Brands and consumers everywhere are more than a little excited about virtual reality. In fact, the VR industry could see its first $1 billion year, according to a report from Deloitte Global, with around $700 million coming from hardware sales and the rest coming from content.

With the dream of making all of our science-fiction fantasies come true, brands are pouring money into the technology like never before. According to research from venture capital database, CB Insights, the amount of investor dollars pouring toward virtual and augmented reality (VR/AR) has increased about 7.5 times in the last year. In fact, investment in those technologies reached $1 billion in the first quarter of 2016, eMarketer reports, compared to $144 million in the same quarter of 2015.

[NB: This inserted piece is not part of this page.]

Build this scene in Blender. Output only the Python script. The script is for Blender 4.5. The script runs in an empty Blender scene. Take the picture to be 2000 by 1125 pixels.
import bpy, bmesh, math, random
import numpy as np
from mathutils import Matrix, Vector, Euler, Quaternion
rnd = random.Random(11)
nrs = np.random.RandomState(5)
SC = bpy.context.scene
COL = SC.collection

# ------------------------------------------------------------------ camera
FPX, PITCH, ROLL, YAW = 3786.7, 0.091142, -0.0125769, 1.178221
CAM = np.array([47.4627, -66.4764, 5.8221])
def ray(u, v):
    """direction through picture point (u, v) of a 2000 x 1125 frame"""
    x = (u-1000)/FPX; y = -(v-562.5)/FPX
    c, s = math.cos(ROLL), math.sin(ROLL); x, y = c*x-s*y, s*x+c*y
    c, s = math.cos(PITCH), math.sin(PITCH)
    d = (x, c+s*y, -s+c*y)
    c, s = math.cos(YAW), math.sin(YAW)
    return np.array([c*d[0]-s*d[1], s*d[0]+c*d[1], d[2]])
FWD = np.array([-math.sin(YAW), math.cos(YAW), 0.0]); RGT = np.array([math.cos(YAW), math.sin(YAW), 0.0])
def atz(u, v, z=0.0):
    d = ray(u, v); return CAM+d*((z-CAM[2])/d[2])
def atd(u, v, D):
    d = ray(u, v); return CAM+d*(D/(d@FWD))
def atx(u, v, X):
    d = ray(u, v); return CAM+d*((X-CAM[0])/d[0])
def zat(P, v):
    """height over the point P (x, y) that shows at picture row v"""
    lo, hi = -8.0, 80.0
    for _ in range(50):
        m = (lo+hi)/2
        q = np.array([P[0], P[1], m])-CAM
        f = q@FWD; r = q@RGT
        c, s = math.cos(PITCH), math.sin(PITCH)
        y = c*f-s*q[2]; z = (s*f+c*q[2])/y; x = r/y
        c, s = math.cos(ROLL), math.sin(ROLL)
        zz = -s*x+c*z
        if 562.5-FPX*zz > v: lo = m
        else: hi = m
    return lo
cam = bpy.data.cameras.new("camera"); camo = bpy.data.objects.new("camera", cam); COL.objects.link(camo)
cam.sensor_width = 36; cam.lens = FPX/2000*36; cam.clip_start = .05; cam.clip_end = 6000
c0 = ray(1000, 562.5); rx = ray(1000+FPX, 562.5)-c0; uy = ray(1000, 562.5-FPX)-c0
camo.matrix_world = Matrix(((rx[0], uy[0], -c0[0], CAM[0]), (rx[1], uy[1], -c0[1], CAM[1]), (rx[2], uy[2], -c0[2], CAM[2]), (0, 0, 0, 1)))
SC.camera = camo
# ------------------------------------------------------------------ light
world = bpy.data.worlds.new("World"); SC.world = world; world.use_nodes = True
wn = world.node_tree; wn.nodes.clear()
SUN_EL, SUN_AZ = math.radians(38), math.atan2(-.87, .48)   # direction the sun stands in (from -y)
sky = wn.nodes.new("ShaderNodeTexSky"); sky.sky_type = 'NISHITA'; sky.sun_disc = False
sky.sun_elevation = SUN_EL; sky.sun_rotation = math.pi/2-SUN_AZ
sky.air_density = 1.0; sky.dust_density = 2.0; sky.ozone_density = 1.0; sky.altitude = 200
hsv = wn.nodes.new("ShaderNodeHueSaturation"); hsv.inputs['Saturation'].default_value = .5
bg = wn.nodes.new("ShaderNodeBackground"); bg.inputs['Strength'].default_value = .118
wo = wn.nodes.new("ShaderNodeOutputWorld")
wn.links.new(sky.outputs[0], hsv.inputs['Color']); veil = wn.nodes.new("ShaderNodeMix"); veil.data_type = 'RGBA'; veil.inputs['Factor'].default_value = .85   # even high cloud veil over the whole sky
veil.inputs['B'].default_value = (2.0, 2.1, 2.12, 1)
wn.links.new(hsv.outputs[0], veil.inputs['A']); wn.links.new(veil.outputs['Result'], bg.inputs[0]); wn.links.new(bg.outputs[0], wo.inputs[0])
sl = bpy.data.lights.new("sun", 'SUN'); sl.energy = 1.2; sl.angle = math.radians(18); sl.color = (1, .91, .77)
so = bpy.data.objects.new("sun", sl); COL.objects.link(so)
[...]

Separate research from the UBM Game Network found that 20 percent of gaming professionals were working on AR apps last year, up from 7 percent in 2014. Mind you, those figures reflect a time before our benevolent Nintendo overlords conquered the world with Pokémon GOIt’s kinda hard to hear over the sound of investors writing checks and programmers furiously typing at the moment.

We all know that virtual and augmented realities are all the rage, but how do consumers feel about it? According to a new study by Greenlight VR, 71 percent of those surveyed views a brand that sponsors VR as forward-thinking and modern, while 52 percent would like to be associated with that brand. Additionally, 53 percent say they are more likely to purchase from a brand that sponsors a VR experience, such as a concert, or eSports broadcast.


“We’re seeing specific VR activities have unique emotional footprints, offering fascinating insights for those who are considering their VR strategies,” Steve Marshall, senior vice president of research and consulting for Greenlight VR, said in a statement. “For example, among our sample, watching a live broadcast event in virtual reality generates significantly higher ratings of positive emotions such as ‘happy’ and ‘energetic’ when compared with playing a VR video game.”

Even those who have never experienced VR for themselves had good things to say about the technology after watching informational videos—91 percent reported positive feelings about it. Among those who haven’t tried VR before, 65 percent were interested, 32 percent were surprised at what it could do, 25 percent felt “happy” and 58 percent reported being “amazed.”

Not everyone is excited about the sudden interest, however. Veteran investor Mitch Lasky admitted that his “intense emotional experience” while using the current high-end headsets did not convince him that VR was a smart investment within the next few years. Considering the fact that Lasky can count Riot Games and Snapchat among his own smart investments, it’s a perspective worth considering.

Speaking at Casual Connect USA on Tuesday, Lasky expressed concern with the sudden sense of urgency for brands to jump onboard the VR hype-mobile. “When I look at it more structurally, I’d say something that may sound a little strange: perhaps the Facebook acquisition of Oculus wasn’t the greatest thing for the development of VR in the long run. It set such a high watermark, and it rung the bell so loudly for the industry, that it sort of forced the hand.”

As brands jump in the deep end to keep up with trends, they run the risk of creating a so-so or broken product that audiences will not appreciate. For Lansky, his biggest concern is whether or not the technology is truly ready.

“I’ve seen 25 or 30 excellent demos,” he explained. “I haven’t seen a lot I would consider finished products, or even things that suggest finished products. And if it’s anything like mobile games, I started a mobile games business in 2000. It wasn’t until 2008 or 2009 that they really became viable as big businesses. It was not just the launch of the iPhone, but the launch of the App Store, and even the launch of in-app purchases, that were necessary to get mobile games catalyzed in a way that made it meaningful as a business. VR may take a while.”